▸ SET TASK
Find every line with the word "follow". Copy those lines.
== DATA SUPPLIED
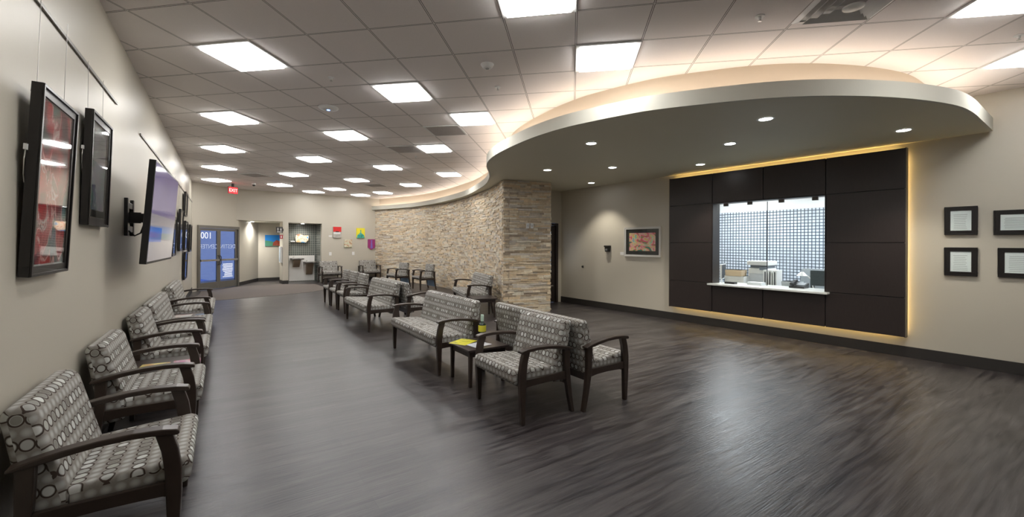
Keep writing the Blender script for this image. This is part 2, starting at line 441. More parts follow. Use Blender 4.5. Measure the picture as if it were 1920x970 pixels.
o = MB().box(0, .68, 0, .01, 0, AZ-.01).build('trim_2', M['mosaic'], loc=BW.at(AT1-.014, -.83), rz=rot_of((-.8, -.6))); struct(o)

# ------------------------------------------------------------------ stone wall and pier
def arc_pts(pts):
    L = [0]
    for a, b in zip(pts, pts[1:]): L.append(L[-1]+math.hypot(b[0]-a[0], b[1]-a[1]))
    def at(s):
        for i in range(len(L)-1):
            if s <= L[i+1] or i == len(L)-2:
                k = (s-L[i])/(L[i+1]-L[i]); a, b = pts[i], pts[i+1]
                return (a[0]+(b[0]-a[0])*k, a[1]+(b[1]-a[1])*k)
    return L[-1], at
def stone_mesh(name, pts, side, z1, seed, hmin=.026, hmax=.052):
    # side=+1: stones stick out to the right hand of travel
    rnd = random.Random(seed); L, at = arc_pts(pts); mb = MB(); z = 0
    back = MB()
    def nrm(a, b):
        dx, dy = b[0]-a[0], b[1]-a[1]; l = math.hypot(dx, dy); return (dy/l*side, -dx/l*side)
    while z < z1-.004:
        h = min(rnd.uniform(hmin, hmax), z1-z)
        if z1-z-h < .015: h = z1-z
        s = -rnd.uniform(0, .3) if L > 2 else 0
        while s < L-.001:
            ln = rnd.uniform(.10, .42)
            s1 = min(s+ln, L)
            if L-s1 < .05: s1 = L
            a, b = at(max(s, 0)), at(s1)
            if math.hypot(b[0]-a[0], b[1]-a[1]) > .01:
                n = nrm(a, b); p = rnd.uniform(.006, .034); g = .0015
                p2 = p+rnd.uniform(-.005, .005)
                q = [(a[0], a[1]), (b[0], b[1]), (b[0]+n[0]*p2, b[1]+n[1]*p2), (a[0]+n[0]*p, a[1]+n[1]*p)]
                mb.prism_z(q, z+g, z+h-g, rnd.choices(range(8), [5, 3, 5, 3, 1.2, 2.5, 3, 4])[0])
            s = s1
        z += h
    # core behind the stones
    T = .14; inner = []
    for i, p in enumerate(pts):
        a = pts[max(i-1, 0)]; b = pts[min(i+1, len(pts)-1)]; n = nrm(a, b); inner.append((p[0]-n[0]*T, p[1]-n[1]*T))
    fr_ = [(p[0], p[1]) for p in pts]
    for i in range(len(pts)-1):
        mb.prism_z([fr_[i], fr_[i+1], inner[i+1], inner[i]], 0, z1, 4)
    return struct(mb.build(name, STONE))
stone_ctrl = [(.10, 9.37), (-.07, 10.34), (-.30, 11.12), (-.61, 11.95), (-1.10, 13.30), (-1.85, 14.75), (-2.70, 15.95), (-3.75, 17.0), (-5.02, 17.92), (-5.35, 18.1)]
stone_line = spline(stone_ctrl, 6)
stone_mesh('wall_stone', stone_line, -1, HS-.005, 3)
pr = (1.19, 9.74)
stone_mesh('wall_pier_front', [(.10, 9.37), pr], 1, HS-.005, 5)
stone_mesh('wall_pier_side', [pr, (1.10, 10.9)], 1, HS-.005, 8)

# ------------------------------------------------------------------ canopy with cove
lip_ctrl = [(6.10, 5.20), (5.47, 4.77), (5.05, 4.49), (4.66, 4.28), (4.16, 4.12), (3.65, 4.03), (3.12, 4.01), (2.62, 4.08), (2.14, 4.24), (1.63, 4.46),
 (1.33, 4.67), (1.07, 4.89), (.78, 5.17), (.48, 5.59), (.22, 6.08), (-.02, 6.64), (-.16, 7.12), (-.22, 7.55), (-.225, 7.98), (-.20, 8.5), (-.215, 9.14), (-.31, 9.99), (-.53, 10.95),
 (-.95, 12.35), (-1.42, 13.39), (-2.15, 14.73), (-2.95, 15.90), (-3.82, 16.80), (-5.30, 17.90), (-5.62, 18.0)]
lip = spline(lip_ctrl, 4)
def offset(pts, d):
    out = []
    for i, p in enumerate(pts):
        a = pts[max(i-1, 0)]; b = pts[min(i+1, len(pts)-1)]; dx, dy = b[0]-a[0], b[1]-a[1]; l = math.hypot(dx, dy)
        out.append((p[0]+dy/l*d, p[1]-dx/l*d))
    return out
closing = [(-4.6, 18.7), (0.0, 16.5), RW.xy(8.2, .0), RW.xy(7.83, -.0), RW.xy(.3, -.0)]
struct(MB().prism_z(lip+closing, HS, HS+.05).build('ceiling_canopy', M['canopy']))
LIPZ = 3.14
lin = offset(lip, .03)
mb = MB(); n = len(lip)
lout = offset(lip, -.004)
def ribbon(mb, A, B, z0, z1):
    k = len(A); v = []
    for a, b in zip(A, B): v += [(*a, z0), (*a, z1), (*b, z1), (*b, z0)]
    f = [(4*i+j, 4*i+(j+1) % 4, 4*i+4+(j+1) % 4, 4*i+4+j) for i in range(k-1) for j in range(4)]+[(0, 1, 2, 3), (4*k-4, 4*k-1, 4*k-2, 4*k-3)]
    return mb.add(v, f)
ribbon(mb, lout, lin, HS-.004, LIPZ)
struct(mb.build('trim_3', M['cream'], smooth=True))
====
== DATA SUPPLIED
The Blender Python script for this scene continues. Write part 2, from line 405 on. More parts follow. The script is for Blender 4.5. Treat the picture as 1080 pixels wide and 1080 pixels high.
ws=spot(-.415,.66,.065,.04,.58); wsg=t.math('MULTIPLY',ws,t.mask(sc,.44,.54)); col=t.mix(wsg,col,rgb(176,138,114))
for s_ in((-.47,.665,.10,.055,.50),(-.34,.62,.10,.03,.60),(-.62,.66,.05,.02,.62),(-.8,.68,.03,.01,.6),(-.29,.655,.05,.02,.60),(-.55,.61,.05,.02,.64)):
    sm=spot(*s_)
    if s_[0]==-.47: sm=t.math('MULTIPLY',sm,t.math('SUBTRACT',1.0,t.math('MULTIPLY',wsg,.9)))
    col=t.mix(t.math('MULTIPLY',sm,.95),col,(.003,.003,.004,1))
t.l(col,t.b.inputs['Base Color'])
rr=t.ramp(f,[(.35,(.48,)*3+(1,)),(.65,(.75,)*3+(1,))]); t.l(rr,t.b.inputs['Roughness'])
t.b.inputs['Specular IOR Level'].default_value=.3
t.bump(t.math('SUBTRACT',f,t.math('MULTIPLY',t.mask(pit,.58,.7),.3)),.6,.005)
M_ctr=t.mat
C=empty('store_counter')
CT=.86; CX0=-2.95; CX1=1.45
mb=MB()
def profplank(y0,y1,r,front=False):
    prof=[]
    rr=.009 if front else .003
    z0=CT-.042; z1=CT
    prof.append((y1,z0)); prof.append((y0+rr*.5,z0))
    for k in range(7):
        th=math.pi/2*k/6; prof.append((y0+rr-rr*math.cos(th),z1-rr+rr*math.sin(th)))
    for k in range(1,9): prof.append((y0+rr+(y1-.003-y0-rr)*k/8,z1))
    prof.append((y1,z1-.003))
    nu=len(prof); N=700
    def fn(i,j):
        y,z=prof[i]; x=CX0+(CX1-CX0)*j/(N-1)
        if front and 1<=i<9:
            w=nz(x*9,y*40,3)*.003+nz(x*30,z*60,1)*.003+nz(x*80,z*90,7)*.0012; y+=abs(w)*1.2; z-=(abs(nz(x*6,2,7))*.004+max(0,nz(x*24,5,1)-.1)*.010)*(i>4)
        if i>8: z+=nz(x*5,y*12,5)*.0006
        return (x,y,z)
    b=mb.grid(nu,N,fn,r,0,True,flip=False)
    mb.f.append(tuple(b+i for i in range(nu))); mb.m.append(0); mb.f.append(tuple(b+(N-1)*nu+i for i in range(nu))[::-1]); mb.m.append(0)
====
▸ WRITTEN SOLUTION
Keep writing the Blender script for this image. This is part 2, starting at line 441. More parts follow. Use Blender 4.5. Measure the picture as if it were 1920x970 pixels.
The Blender Python script for this scene continues. Write part 2, from line 405 on. More parts follow. The script is for Blender 4.5. Treat the picture as 1080 pixels wide and 1080 pixels high.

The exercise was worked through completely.